Neighbourhood policing should be at the heart of our communities, but the Government have cut the Metropolitan police’s budget by £850 million since 2010, resulting in the loss of 3,000 police officers and 3,000 police community support officers across London. The Met is expected to make a further £263 million cut by 2022-23. That has led to the loss of 241 uniformed officers from Enfield’s streets over the past eight years.

Enfield’s Labour council has funded 16 police officers from its own budget to ameliorate that loss and tackle crime and antisocial behaviour. By working with the Mayor of London, Sadiq Khan, the council has secured a second dedicated police officer patrolling the streets in every ward of Enfield. We cannot blame the people of Enfield for thinking that Ministers are reducing the priority they place on keeping our young people and our communities safe, given the Government’s staggering cuts to the police budget.

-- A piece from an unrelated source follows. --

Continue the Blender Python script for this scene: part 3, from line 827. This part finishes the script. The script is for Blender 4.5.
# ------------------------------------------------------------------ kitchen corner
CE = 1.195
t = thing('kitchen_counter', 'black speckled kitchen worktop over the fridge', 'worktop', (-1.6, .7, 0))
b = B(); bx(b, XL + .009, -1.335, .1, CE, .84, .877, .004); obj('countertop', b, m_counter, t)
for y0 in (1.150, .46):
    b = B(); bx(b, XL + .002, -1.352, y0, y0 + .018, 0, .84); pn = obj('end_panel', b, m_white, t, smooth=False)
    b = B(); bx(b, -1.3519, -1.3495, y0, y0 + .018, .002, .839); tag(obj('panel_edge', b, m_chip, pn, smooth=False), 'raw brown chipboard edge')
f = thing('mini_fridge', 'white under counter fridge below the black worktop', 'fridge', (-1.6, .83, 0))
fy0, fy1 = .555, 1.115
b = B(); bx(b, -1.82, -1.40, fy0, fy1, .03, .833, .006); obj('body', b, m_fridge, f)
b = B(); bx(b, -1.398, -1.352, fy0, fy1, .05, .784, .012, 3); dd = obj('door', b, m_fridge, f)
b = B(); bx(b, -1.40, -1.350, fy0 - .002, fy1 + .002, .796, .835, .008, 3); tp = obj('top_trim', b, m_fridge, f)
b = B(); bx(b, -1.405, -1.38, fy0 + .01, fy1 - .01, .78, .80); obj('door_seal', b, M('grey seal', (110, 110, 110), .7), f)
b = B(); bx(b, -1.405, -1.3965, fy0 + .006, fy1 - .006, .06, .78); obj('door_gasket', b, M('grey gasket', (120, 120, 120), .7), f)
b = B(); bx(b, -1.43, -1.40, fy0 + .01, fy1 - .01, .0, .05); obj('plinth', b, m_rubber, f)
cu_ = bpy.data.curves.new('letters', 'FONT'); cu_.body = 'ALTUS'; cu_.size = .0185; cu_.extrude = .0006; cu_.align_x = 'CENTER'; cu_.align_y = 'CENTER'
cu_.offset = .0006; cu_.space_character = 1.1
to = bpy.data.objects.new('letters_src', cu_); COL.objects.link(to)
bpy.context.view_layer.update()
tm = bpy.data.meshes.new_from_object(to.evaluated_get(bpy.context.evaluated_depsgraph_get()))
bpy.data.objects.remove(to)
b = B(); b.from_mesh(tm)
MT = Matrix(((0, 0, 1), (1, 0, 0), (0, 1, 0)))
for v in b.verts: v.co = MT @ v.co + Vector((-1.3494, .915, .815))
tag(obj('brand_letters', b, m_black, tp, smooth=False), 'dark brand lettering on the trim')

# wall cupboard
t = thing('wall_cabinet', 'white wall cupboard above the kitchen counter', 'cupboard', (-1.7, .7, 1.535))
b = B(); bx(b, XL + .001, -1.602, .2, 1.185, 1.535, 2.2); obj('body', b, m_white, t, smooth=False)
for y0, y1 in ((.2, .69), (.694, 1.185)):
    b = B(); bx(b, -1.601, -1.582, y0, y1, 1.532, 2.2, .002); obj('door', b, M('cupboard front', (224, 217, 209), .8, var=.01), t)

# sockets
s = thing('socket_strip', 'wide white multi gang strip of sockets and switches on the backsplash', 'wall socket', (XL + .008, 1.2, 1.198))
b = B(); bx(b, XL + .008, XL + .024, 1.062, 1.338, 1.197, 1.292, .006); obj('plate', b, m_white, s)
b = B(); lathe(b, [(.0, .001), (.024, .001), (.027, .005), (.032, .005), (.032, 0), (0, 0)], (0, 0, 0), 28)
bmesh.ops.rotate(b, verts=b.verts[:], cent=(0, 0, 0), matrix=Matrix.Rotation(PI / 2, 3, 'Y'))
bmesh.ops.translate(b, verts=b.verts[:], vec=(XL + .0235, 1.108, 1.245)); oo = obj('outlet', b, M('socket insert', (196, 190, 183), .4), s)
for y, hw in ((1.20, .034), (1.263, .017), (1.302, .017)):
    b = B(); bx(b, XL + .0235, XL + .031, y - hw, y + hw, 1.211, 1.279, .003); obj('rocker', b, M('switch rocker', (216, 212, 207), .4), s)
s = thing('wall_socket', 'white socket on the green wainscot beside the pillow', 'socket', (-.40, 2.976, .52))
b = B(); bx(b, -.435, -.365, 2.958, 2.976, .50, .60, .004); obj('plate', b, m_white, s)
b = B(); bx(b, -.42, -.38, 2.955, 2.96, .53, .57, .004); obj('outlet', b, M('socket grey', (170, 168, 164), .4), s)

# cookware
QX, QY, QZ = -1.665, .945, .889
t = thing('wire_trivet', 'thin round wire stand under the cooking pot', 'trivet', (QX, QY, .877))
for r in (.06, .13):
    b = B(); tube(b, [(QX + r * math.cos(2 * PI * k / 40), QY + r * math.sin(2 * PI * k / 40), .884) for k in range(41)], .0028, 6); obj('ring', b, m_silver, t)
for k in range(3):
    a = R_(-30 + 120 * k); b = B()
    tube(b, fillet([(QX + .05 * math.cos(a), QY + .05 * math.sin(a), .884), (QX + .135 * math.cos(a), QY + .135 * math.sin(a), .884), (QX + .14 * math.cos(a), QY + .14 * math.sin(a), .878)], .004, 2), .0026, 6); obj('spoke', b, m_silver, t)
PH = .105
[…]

To tackle the rise in violent crime, we need a fully-funded, multi-agency approach. That means properly and adequately funding the police and local government, which has an important role to play. As I have set out, those agencies and our public services are being put under severe financial pressure. The Government should be ashamed. The effects of eight years of austerity have been laid bare. They must end the cuts to Enfield’s public services and invest in our communities and in our children’s futures. Until that happens, I fear that the safety and aspirations of people in Enfield will continue to be put at risk. We will continue to see rising crime, youth violence, knife attacks, loss of life, serious injury, robberies and muggings.

No matter what Enfield Council and the Mayor of London do to address the situation, the ultimate responsibility and solution rests with the Government. Only they have the resources to provide our communities and our public services with the financial support they desperately require. I hope that the Minister will address those issues, and that the Government will prioritise properly funding our councils and public services.